Comissão Pastoral da Terra - Lula nos livrou dos generais

 

Por André Peixoto de Souza

- - -

Guilty / Not guilty  (culpado / inocente).

Esse é um binômio tradicional nos discursos forenses mundiais, especialmente norte-americanos-hollywoodianos. Bem o conhecemos.

Até recebe fundamento matemático-filosófico na principiologia lógica aristotélica: se é culpado, não pode ser inocente; se é inocente, não pode ser culpado. Um rótulo exclui o outro.

Por que é possível afirmar, então, que “Lula é inocente”?

Simplesmente porque “ninguém será considerado culpado até o trânsito em julgado de sentença penal condenatória” (cf. art. LVII da Constituição). Ou seja, antes do trânsito em julgado (encerramento definitivo) de ação penal, se e quando condenado, o acusado (“ninguém”) não pode ser considerado culpado.

É de se perguntar: a ação penal – qualquer ação penal – do Lula já transitou em julgado? Não. E como não transitou em julgado, por força da garantia fundamental acima enunciada ele não pode ser considerado culpado.

Se não pode ser considerado culpado, recebendo blindagem constitucional nesse particular, de acordo com o binômio inicialmente demonstrado, Lula só pode ser inocente!

Pergunta provocativa, decorrente desse raciocínio: em sede de execução penal, sem que estejam presentes os [tão discutidos] requisitos da prisão preventiva, pode um inocente ser preso?

Bem... é assim que o Supremo tem se posicionado incessantemente. O STF está a nos dizer, a todo instante, que um inocente pode ser preso em sede de execução penal. É essa a melhor interpretação da famigerada execução penal após julgamento em segunda instância. Todo o resto é discurso.

Se isso é justo ou injusto (sem adentrar ao imbróglio conceitual de “justiça”), é outra questão.

Em primeiro lugar, temos que as garantias fundamentais são imutáveis no âmbito da nossa Constituição. Estão petrificadas a partir do seu art. 60, § 4º, IV. Sendo assim, não cabe emenda constitucional para alterar o surrado princípio da presunção de não culpabilidade (ou presunção de inocência, como é mais conhecido). Só é possível mudar essa garantia com outra Constituição, com outra Assembleia Constituinte. No Brasil, hoje, não há clima político para isso.

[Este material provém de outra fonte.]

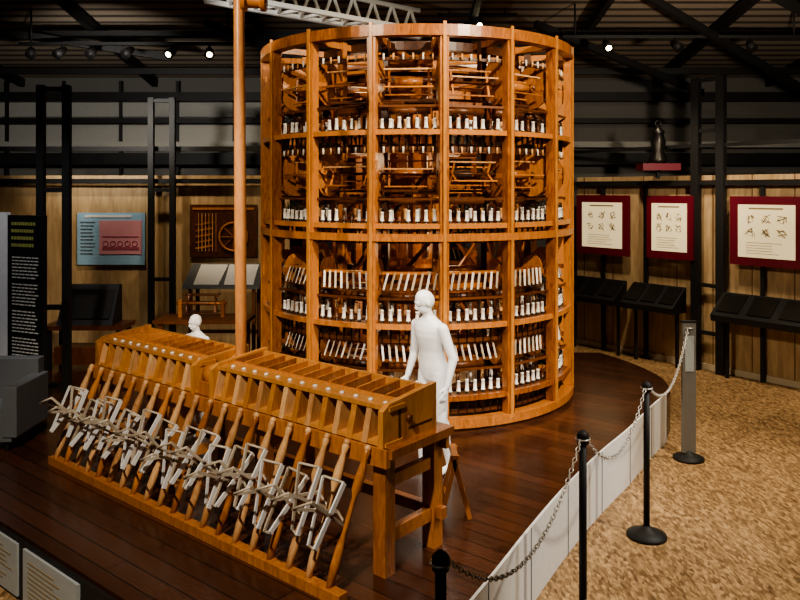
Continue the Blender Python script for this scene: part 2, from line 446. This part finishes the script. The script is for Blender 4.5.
def section(s0, s1, zt, n):
    z0 = 0.88
    bbox(s0, s1, 0.14, 0.17, z0, zt - 0.03, M_dark)
    bbox(s0 - 0.01, s1, 0.0, 0.18, z0, z0 + 0.025, M_yel)
    bbox(s0 - 0.01, s1, 0.04, 0.20, zt - 0.03, zt, M_yel)
    bbox(s0, s1, 0.20, 0.23, z0, zt + 0.01, M_wood2)
    bbox(s0, s1, 0.52, 0.55, z0, zt + 0.045, M_yel)
    bbox(s0, s1, 0.25, 0.52, z0 + 0.06, z0 + 0.08, M_dark)
    for se in (s0, s1 - .04):
        p = [BP(se, -0.02, z0), BP(se, 0.57, z0), BP(se, 0.57, zt + 0.07), BP(se, 0.05, zt + 0.02), BP(se, -0.02, zt - .02)]
        b.prism(p, L * 0.045, M_yel)
    for k in range(n + 1):
        s = s0 + 0.03 + (s1 - s0 - 0.06) * k / n
        p = [BP(s - .014, -0.01, z0), BP(s - .014, 0.15, z0), BP(s - .014, 0.15, zt - .02), BP(s - .014, 0.05, zt - .02)]
        b.prism(p, L * 0.05, M_lite if k % 2 else M_yel)
        # upright dividers of the top trough
        b.beam(BP(s, 0.22, zt - .05), BP(s, 0.53, zt - .03), 0.02, 0.15, M_wood2)
        if k < n:
            sm = s + (s1 - s0) / n / 2
            b.lathe(BP(sm, 0.26, zt - 0.05), BP(sm, 0.48, zt - 0.04), [(0, .045), (.08, .045), (.1, .030), (.9, .030), (.92, .045), (1, .045)], M_grey if k % 2 else M_lite, 9)
    for k in range(n):
        s = s0 + 0.08 + (s1 - s0 - 0.1) * k / n
        b.ball(BP(s, 0.10, zt + 0.005), (0.02, 0.02, 0.012), M_white, 8, 5)
section(0.0, 1.90, 1.14, 13)
section(2.12, LEN, 1.13, 11)
bbox(1.94, 2.10, 0.02, 0.3, 0.88, 0.98, M_wood2)
b.cyl(BP(1.96, 0.12, 1.03), BP(2.08, 0.12, 1.03), 0.09, M_wood2, 16)
b.cyl(BP(1.92, 0.12, 1.03), BP(2.11, 0.12, 1.03), 0.03, M_dark, 10)
b.cyl(BP(-0.0, 0.24, 1.03), BP(-0.03, 0.24, 1.03), 0.025, M_dark, 12)
OUT = -0.40
b.beam(BP(0.0, OUT, 0.035), BP(LEN + 0.1, OUT, 0.035), 0.08, 0.07, M_wood2)
b.beam(BP(0.1, OUT + 0.12, 0.30), BP(LEN, OUT + 0.12, 0.30), 0.03, 0.03, M_dark)
NB = 20
for k in range(NB):
    s = 0.10 + (LEN - 0.10) * k / (NB - 1)
    a0 = BP(s, -0.06, 0.87); a1 = BP(s + 0.03, OUT, 0.06)
    b.lathe(a0, a1, [(0, .018), (.03, .028), (.08, .018), (.20, .032), (.30, .034), (.36, .015), (.5, .017), (.62, .016), (.72, .028), (.85, .032), (1, .020)], M_lite if k % 3 else M_wood2, 10)
    b.ball(a0, 0.026, M_lite, 8, 6)
# swifts: two clean crosses per axle with pale battens
for k in range(NB - 1):
    s = 0.10 + (LEN - 0.10) * (k + 0.5) / (NB - 1)
    lift = 0.045 * sin(k * 1.9)
    c0 = BP(s, -0.385, 0.52 + lift)
    ax = L
    u = V((0, 0, 1)); w = Bk
    b.cyl(c0 - ax * 0.085, c0 + ax * 0.085, 0.012, M_dark, 8)
    ph = radians(52 + 13 * sin(k * 2.3))
    tips = []
    ra = 0.215
    for e, off in ((-.065, 0), (.065, radians(20))):
        cc = c0 + ax * e; row = []
        for q in range(2):
            a1 = ph + off + q * radians(88)
            dd = w * cos(a1) + u * sin(a1)
            wide = .036 if (q == 0 and e < 0) else .020
            b.beam(cc - dd * ra, cc + dd * ra, 0.012, wide, M_wslat if (q == 0 and e < 0) or (k % 3 == 0 and q == 0) else M_grey, up=ax.cross(dd))
            row += [cc + dd * ra, cc - dd * ra]
        tips.append(row)
    for q in range(4):
        b.cyl(tips[0][q], tips[1][q], 0.009, M_grey, 6)
b.obj('silk_winding_bench')
# pole
b = MB(); pb = BP(2.02, 0.40, 0.88)
top = V((pb.x - 0.03, pb.y, 6.2))
b.lathe(pb + V((0, 0, 0.18)), top, [(0, .048), (.25, .052), (1, .044)], M_pole, 14)
b.beam(pb + V((0, 0, .002)), pb + V((0, 0, 0.26)), 0.15, 0.15, M_pole)
b.beam(pb + V((-.01, 0, 3.52)), pb + V((-.02, 0, 4.9)), 0.10, 0.11, M_wood)
b.lathe(V((pb.x, pb.y, 4.26)), V((pb.x + 0.22, pb.y, 4.26)), [(0, .09), (.2, .09), (.25, .06), (.75, .06), (.8, .09), (1, .09)], M_wood, 14)
b.obj('wooden_drive_pole', 0.004)

# ------------------------------------------------------------------ small folding trestle beside the bench
b = MB(); c = V((0.43, 6.0, 0.018))
for y in (-.11, .11):
    b.beam(c + V((-.11, y, 0)), c + V((.02, y, .5)), .025, .035, M_wood2); b.beam(c + V((.12, y, 0)), c + V((-.02, y, .5)), .025, .035, M_wood2)
b.beam(c + V((0, -.14, .49)), c + V((0, .14, .49)), .05, .03, M_wood2); b.beam(c + V((-.07, -.11, .16)), c + V((-.07, .11, .16)), .02, .025, M_wood2)
b.beam(c + V((.08, -.11, .16)), c + V((.08, .11, .16)), .02, .025, M_wood2)
b.obj('wooden_trestle')

# ------------------------------------------------------------------ mannequins
def mannequin(name, loc, rz, sc, pose):
    b = MB()
    def cap(a, c, r0, r1):
        a = V(a); c = V(c)
        b.lathe(a, c, [(0, r0), (1, r1)], M_mann, 16); b.ball(a, r0, M_mann, 16, 12); b.ball(c, r1, M_mann, 16, 12)
    P = pose
    for sx, kk, an in ((-1, P['lk'], P['la']), (1, P['rk'], P['ra'])):
        hip = V((sx * .078, 0, .92)); kn = V((sx * .085 + kk[0], kk[1], .50)); ak = V((sx * .085 + an[0], an[1], .085))
        cap(hip, kn, .088, .056); cap(kn, ak, .055, .036)
        mid = kn.lerp(ak, .32) + V((0, .016, 0)); b.ball(mid, (.050, .050, .14), M_mann)
        x, y = ak.x, ak.y
        b.ball((x, y + .02, .05), (.036, .045, .05), M_mann)
        cap((x, y + .01, .035), (x + sx * .015, y - .13, .030), .035, .03)
        b.ball((x + sx * .018, y - .15, .026), (.042, .055, .024), M_mann)
    b.loft([(.83, .10, .08, .01), (.87, .145, .105, .012), (.93, .168, .120, .014), (.99, .162, .115, .01), (1.06, .145, .102, .004), (1.13, .138, .096, 0),
            (1.20, .148, .103, -.004), (1.27, .162, .110, -.006), (1.33, .176, .106, -.003), (1.375, .180, .090, 0), (1.405, .155, .076, .004), (1.43, .10, .066, .006), (1.455, .062, .058, .004)], M_mann)
    cap((0, .008, 1.41), (0, -.015, 1.50), .058, .050)
    hd = V((0, -.03, 1.585)); rt = Matrix.Rotation(radians(P['head']), 3, 'Z') @ Matrix.Rotation(radians(P.get('nod', 12)), 3, 'X')
    def H(x, y, z): return hd + rt @ V((x, y, z))
    b.ball(H(0, .012, .02), (.075, .093, .095), M_mann, 20, 14, rt)
    b.ball(H(0, -.022, -.045), (.056, .064, .068), M_mann, 16, 12, rt)
    b.ball(H(0, -.04, -.09), (.03, .035, .022), M_mann, 10, 8, rt)
    b.lathe(H(0, -.083, .02), H(0, -.104, -.028), [(0, .008), (1, .014)], M_mann, 8); b.ball(H(0, -.098, -.03), .013, M_mann)
    b.ball(H(0, -.076, .028), (.050, .016, .011), M_mann, 10, 8, rt)
    b.ball(H(0, -.081, -.06), (.024, .012, .008), M_mann, 10, 8, rt); b.ball(H(0, -.078, -.072), (.02, .012, .007), M_mann, 10, 8, rt)
    for sx in (-1, 1):
        b.ball(H(sx * .03, -.075, .005), (.013, .010, .008), M_mann, 8, 6, rt)
        b.ball(H(sx * .075, .012, -.005), (.010, .02, .033), M_mann, 10, 8, rt)
    for sx, k in ((-1, 'L'), (1, 'R')):
        sh = V((sx * .172, .003, 1.352)); el = V(P['el' + k]); wr = V(P['wr' + k])
        cap(sh, el, .055, .042); cap(el, wr, .042, .028)
        d = (wr - el).normalized()
        side = d.cross(V((sx, 0, 0))).normalized()
        if P.get('flat'): side = d.cross(V((0, 0, 1))).normalized()
        nn = side.cross(d)
        if (not P.get('flat')) and nn.x * sx < 0: nn = -nn
        fw = side if side.y < 0 else -side
        palm = wr + d * .05
        rot = Matrix((side, d, side.cross(d))).transposed()
        b.ball(palm, (.040, .055, .017), M_mann, 12, 8, rot)
        for q, (o, ln) in enumerate(((-.028, .058), (-.010, .073), (.010, .078), (.028, .065))):
            p0 = palm + d * .035 + fw * o; p1 = p0 + d * ln * .55 + fw * o * .15; p2 = p1 + (d * .8 - nn * .45).normalized() * ln * .5
            cap(p0, p1, .0095, .009); cap(p1, p2, .009, .0075)
        t0 = palm - d * .02 + fw * .032; t1 = t0 + fw * .028 + d * .03; t2 = t1 + d * .035 - nn * .01
        cap(t0, t1, .012, .011); cap(t1, t2, .011, .009)
    ln = P.get('lean', 0)
    b.v = [(x, y - max(0, z - .93) * ln, z) for x, y, z in b.v]
    o = b.obj(name)
    m = o.modifiers.new('remesh', 'REMESH'); m.mode = 'VOXEL'; m.voxel_size = 0.007; m.use_smooth_shade = True
    m = o.modifiers.new('smooth', 'SMOOTH'); m.factor = 0.5; m.iterations = 6
    o.location = loc; o.rotation_euler = (0, 0, rz); o.scale = (sc,) * 3
    return o
pose1 = dict(lk=(-.01, -.07), la=(-.01, -.05), rk=(.02, .0), ra=(.03, .10), head=-28, nod=20, lean=.13,
             elL=(-.235, .00, 1.08), wrL=(-.235, -.11, .87), elR=(.245, .03, 1.08), wrR=(.235, -.06, .84))
mannequin('standing_mannequin', (0.31, 6.95, 0.002), radians(-48), 0.99, pose1)
pose2 = dict(lk=(0, -.03), la=(0, .02), rk=(.02, -.03), ra=(.02, .02), head=-10, flat=True,
             elL=(-.24, .02, 1.10), wrL=(-.17, -.20, 1.02), elR=(.24, .02, 1.10), wrR=(.17, -.20, 1.02))
mannequin('child_mannequin', (-2.17, 8.0, 0.002), radians(-30), 0.75, pose2)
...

Todavia, em segundo lugar, percebe-se que é possível alterar, antecipando-o, o conceito ou o limite de “trânsito em julgado”. Parece ser esse o projeto que o Presidente da Câmara quer emplacar no Congresso Nacional. Se o “trânsito em julgado” vier para logo após o julgamento em segunda instância, tudo se resolve.

Aí sim, enquanto aquela garantia fundamental imutável em sede de emenda (art. 5º, LVII) se perpetua, aduzindo que “ninguém será considerado culpado até o trânsito em julgado de sentença penal condenatória”, a alteração do limite de “trânsito em julgado” traz para a decisão de segunda instância a perda da presunção de inocência, a culpabilidade e, com isso, finalmente, a possibilidade de prisão em execução penal.

Nem necessitamos entrar em provas dos autos para afirmar categoricamente que, hoje, no atual cenário constitucional brasileiro, e sob o fundamento do art. LVII da Constituição e da mais elementar lógica jusfilosófica, Lula é inocente.